Soccer has been around in America for over 200 years. It was brought over by English colonists, played more formally and rather brutally by colleges starting in the mid-1800s (Princeton and Rutgers played an inaugural intercollegiate match in 1869), and then given strong impetus, at least in our northeastern urban areas, by the waves of immigrants who brought their culture, including soccer, with them.
So there is a history of soccer in America, one that is interconnected with the lives of working-class people, but it remains for the most part undocumented. With the new interest in social and working-class history, perhaps soccer's link with its ethnic roots will unfold.
The International Culture of Soccer
Soccer in many countries cannot be understood apart from the country's culture, traditions, class structure, geography, and values. Soccer reflects a nation's culture because it permeates all levels of a society. There are probably climatic reasons why South Americans in their warm climate play at a different pace than the English, who play right through the winter and have to keep running to combat the cold. Brazilian soccer, so well documented by Janet Lever (1983) in Soccer Madness, is "alegre," soccer to a Samba beat-joyous, unpredictable, spontaneous, "poetry and motion."

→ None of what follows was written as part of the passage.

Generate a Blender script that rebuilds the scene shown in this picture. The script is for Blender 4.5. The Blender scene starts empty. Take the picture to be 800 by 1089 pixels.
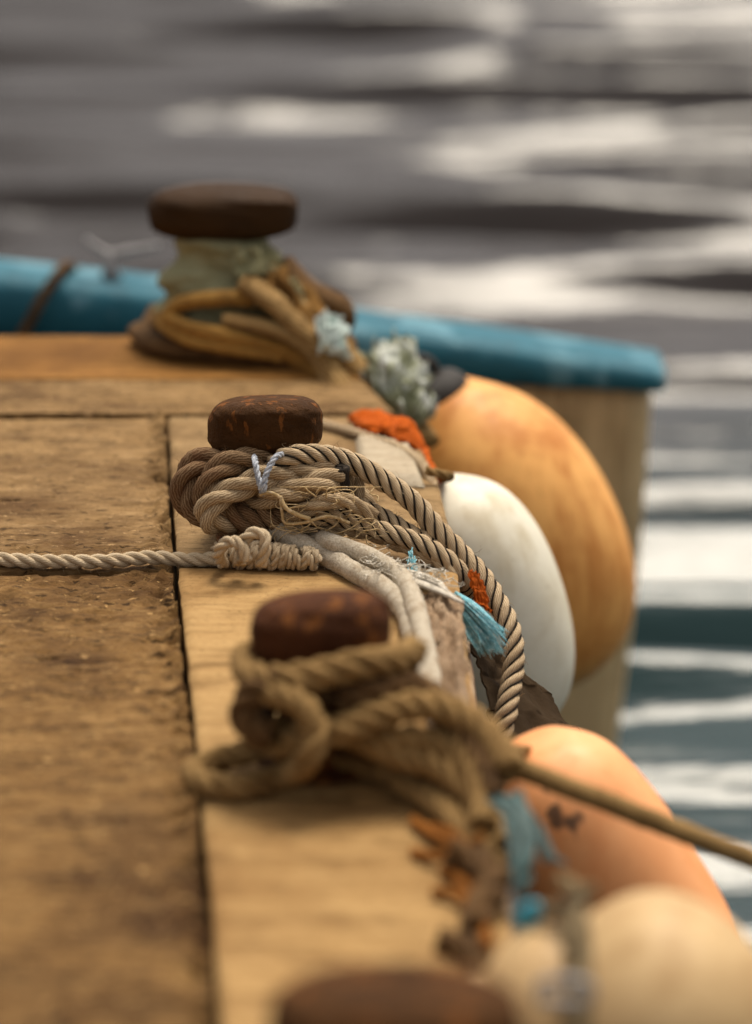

England's "Dunkirk style" is tenacious, with hard tackling, fairness, and a "let's-get-the-job-done" attitude. West Germany's highly disciplined, mechanistic, orderly "systems soccer" was called by Pele on TV in 1982 "ten robots alongside Rummenigge" (Europe's "player of the year"). The superbly conditioned Soviets engage in "technical soccer," by the book, but often fail against the flamboyant South Americans and the gritty, determined English.